Y si bien hay inflación, tenemos paritarias pautadas para los sectores laborales, en las cuales generalmente se han arreglado aumentos salariales por encima de la inflación (incluso por encima del índice que fija la oposición). No estamos en ninguna emergencia de consumo, más bien lo contrario.
Pero la suba del dólar (a medias propiciada por el Gobierno, a medias lograda por la arremetida de los sojaexportadores) puede subir los precios, a pesar de variadas medidas que el Gobierno ha tomado en contrario. Y para contrarrestar esta situación, se requiere que los “precios cuidados” sean respetados por los propietarios de supermercados, y asumidos por la población como una opción de pagar precios razonables, no excedidos.
Es cierto que el tema de fondo tiene que ser resuelto por vía de superación de la intermediación. Crear cadenas que vayan directamente del productor –con acuerdos gubernamentales y municipales– a los almacenes de barrio, o a ferias populares permanentes. Así, tendríamos precios parecidos a los del Mercado Central en Buenos Aires, que son a veces menos de la mitad de lo que se paga en el circuito comercial mayoritario.
Pero intertanto, bienvenidos sean estos precios cuidados. La “astucia opositora” de algún comprador, le hizo pensar que no comprando por este programa, estaba haciendo un mal al Gobierno. Pero los precios no tienen camiseta partidaria, ni color político: es cada comprador el que debe exigir que estén los artículos a su disposición con el precio acordado. De lo contrario, esa torpe astucia lo llevará a repetir lo que me comentaba algún amigo. Mientras compraba en el supermercado, un matrimonio se reía a gritos del programa de precios establecidos, y llevaba los productos en versión convencional, fuera del programa.
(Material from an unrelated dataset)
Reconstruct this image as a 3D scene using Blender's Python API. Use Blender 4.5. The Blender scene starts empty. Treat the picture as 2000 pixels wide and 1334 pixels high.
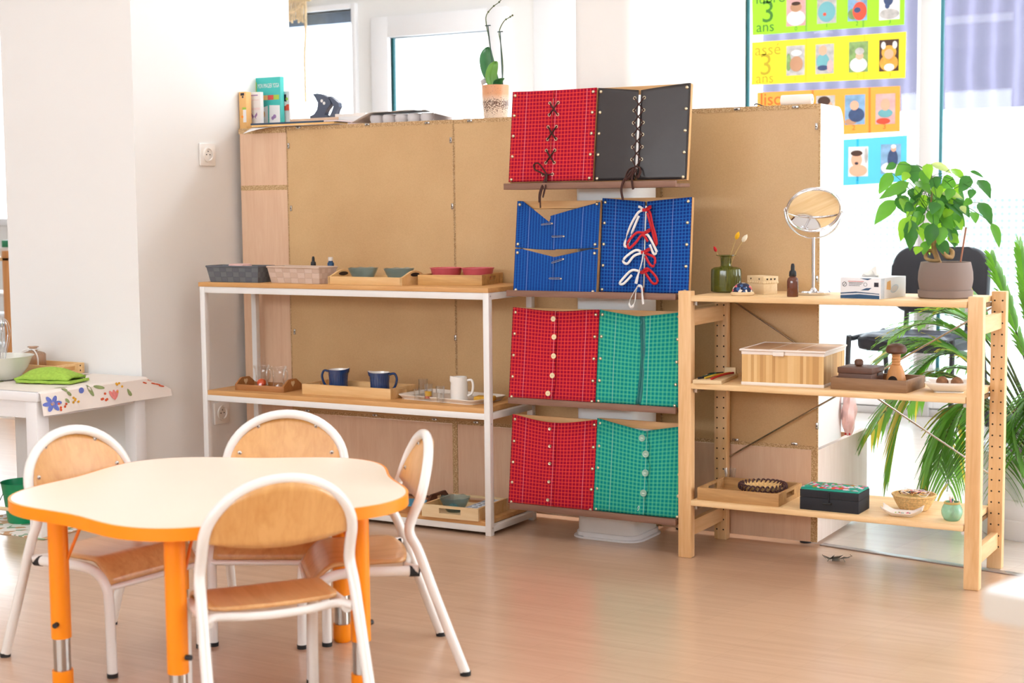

Este amigo los encaró, y les hizo –con su calculadora– la cuenta de cuánto más estaban pagando al Estado (al cual ellos rechazaban con su conducta), dado que al pagar más por cada producto, estaban pagando más IVA, monto que va a dar a las arcas del Tesoro Nacional.
Mi amigo dice que se le quedaron mirando con cara de desconcierto... Hay pretendidos astutos que se enredan en su propia cerrazón. Mientras, el pueblo argentino tiene una opción, según la decisión y el cuidado de cada uno, para no gastar más de lo debido.